Em Mandala (1987), de Dias Gomes, voltou a atuar com o ator, formando com ele, Milton Gonçalves e Aída Lerner a primeira família negra de classe média da TV brasileira. Também teve papéis de destaque em O Bem-Amado (1973). Ruth de Souza destaca que sempre teve facilidade para trabalhar com Dias Gomes e Janete Clair. “Eu tenho um grande respeito pelo escritor. Escrever não deve ser fácil. Eu não mudo nada, nem em teatro. Nunca foram difíceis os textos de Dias e de Janete, porque fluíam muito bem.”  

Outros trabalhos de destaque em sua carreira na emissora foram O Clone, de Gloria Perez; Memorial de Maria Moura (1994), adaptação do romance homônimo de Rachel de Queiroz, escrita por Jorge Furtado e Carlos Gerbase;  Amazônia – De Galvez a Chico Mendes (2007), de Gloria Perez e no seriado Na Forma da Lei, como a Velha Oxalá (2010).

Sua trajetória foi marcada por papeis em novelas de época – gênero da teledramaturgia que acha muito interessante. “Eu adoro fazer novela de época.  Exige uma postura diferente, um andar, roupa. Não sou saudosa de passado; é que era realmente muito mais elegante, o espetáculo era mais bonito.”

Cinema
A atriz estreou no cinema por indicação do escritor Jorge Amado em Terra Violenta (1948), adaptação de seu romance Terras do Sem Fim dirigida por Tom Payne. No mesmo ano, atuou ao lado de Oscarito em Falta Alguém no Manicômio.

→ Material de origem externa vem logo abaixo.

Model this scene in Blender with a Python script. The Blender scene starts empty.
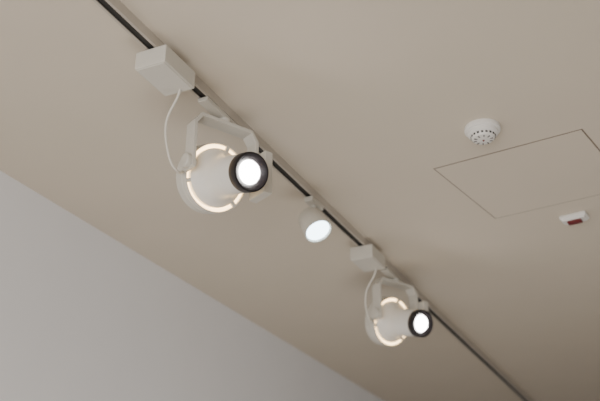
import bpy, bmesh, math
from mathutils import Vector, Matrix

scene = bpy.context.scene
H = 3.10
WALL_X = -2.194
TX = -1.259

# ---------------- materials ----------------
def mat(name, col, rough=0.5, metal=0.0, emit=None, estr=0.0, noise=0.0, nscale=40, bump=0.0, spec=0.5):
    m = bpy.data.materials.new(name); m.use_nodes = True
    nt = m.node_tree; b = nt.nodes["Principled BSDF"]
    b.inputs["Base Color"].default_value = (*col, 1)
    b.inputs["Roughness"].default_value = rough
    b.inputs["Metallic"].default_value = metal
    b.inputs["Specular IOR Level"].default_value = spec
    if emit:
        b.inputs["Emission Color"].default_value = (*emit, 1)
        b.inputs["Emission Strength"].default_value = estr
    if noise > 0 or bump > 0:
        tc = nt.nodes.new("ShaderNodeTexCoord")
        n = nt.nodes.new("ShaderNodeTexNoise"); n.inputs["Scale"].default_value = nscale
        n.inputs["Detail"].default_value = 4
        nt.links.new(tc.outputs["Object"], n.inputs["Vector"])
        if noise > 0:
            r = nt.nodes.new("ShaderNodeValToRGB")
            r.color_ramp.elements[0].position = 0.3
            r.color_ramp.elements[1].position = 0.7
            r.color_ramp.elements[0].color = (*[c*(1-noise) for c in col], 1)
            r.color_ramp.elements[1].color = (*[min(1, c*(1+noise)) for c in col], 1)
            nt.links.new(n.outputs["Fac"], r.inputs["Fac"])
            nt.links.new(r.outputs["Color"], b.inputs["Base Color"])
        if bump > 0:
            bp = nt.nodes.new("ShaderNodeBump"); bp.inputs["Strength"].default_value = bump
            bp.inputs["Distance"].default_value = 0.002
            nt.links.new(n.outputs["Fac"], bp.inputs["Height"])
            nt.links.new(bp.outputs["Normal"], b.inputs["Normal"])
    return m

M_ceil = mat("ceiling_paint", (0.67, 0.60, 0.50), 0.9, noise=0.012, nscale=3, spec=0.15)
M_wall = mat("wall_paint", (0.91, 0.91, 0.92), 0.9, noise=0.01, nscale=3, spec=0.15)
M_floor = mat("floor_oak", (0.42, 0.35, 0.26), 0.5, noise=0.2, nscale=5)
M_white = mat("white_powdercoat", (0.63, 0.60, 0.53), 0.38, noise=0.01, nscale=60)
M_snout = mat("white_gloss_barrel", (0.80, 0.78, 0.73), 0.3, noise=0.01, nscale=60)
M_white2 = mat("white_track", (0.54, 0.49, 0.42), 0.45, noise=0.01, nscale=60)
M_dark = mat("dark_channel", (0.03, 0.028, 0.026), 0.6, noise=0.05, nscale=60)
M_black = mat("black_anodised", (0.010, 0.007, 0.009), 0.4, noise=0.05, nscale=60)
M_lens = mat("lens_glow", (1, 1, 1), 0.3, emit=(1.0, 0.97, 0.93), estr=34)
M_halo = mat("halo_glow", (1, 0.8, 0.55), 0.4, emit=(1.0, 0.70, 0.36), estr=6.0)
M_led = mat("led_glow", (1, 1, 1), 0.3, emit=(0.70, 0.90, 1.0), estr=8)
M_cable = mat("cable_white", (0.70, 0.66, 0.58), 0.5, noise=0.01)
M_plastic = mat("detector_plastic", (0.82, 0.80, 0.76), 0.4, noise=0.01)
M_red = mat("red_lens", (0.15, 0.010, 0.012), 0.25, noise=0.05)
M_gap = mat("panel_gap", (0.24, 0.19, 0.15), 0.9, noise=0.05)

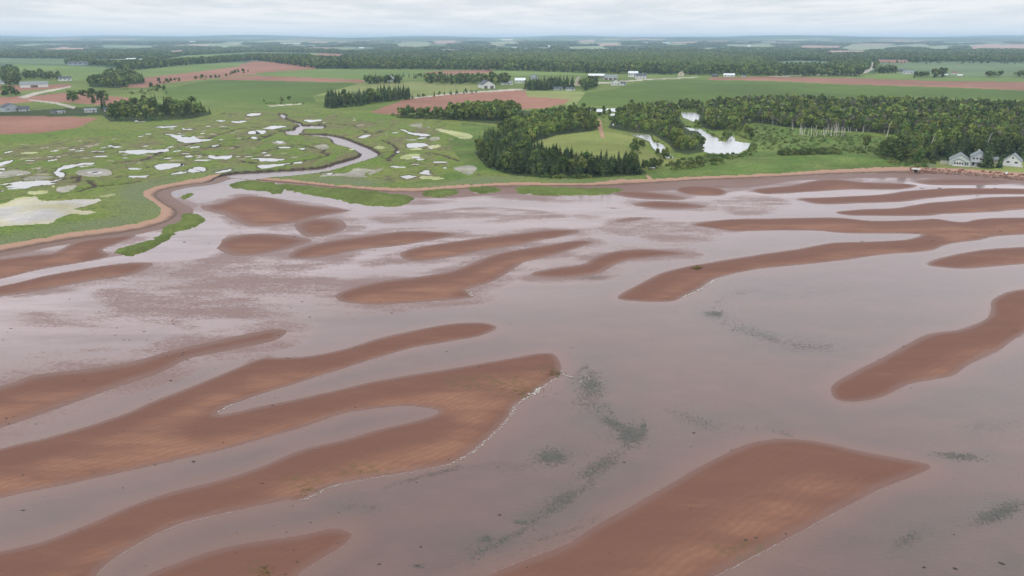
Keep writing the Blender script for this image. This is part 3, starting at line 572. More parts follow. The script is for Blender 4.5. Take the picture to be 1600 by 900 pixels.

Fez mais de 30 filmes, incluindo Sinhá Moça, também de Payne, que a levou a concorrer ao prêmio de Melhor Atriz do Festival de Veneza de 1954 – e que considera o seu “cartão de visita”, porque “no cinema, se é uma boa história, fica para a vida toda”. A atriz esteve também no clássico O Assalto ao Trem Pagador (1962), de Roberto Farias; e As Filhas do Vento, de Joel Zito Araujo, com o qual foi premiada no Festival de Gramado de 2004.

Sua admiração pelo cinema vem também do fato de conceder mais espaço, em sua opinião, para atores negros. Para Ruth de Souza, o preconceito sempre foi uma realidade com a qual precisou lidar. “O cinema sempre deu mais oportunidade para o negro, desde o Grande Otelo. Eu tive sorte na continuidade de trabalho, tanto no teatro quanto na televisão: não parei nunca nesses 50 anos. Sempre tive trabalho, mas são poucos os negros que têm. Isso foi benção de Deus.”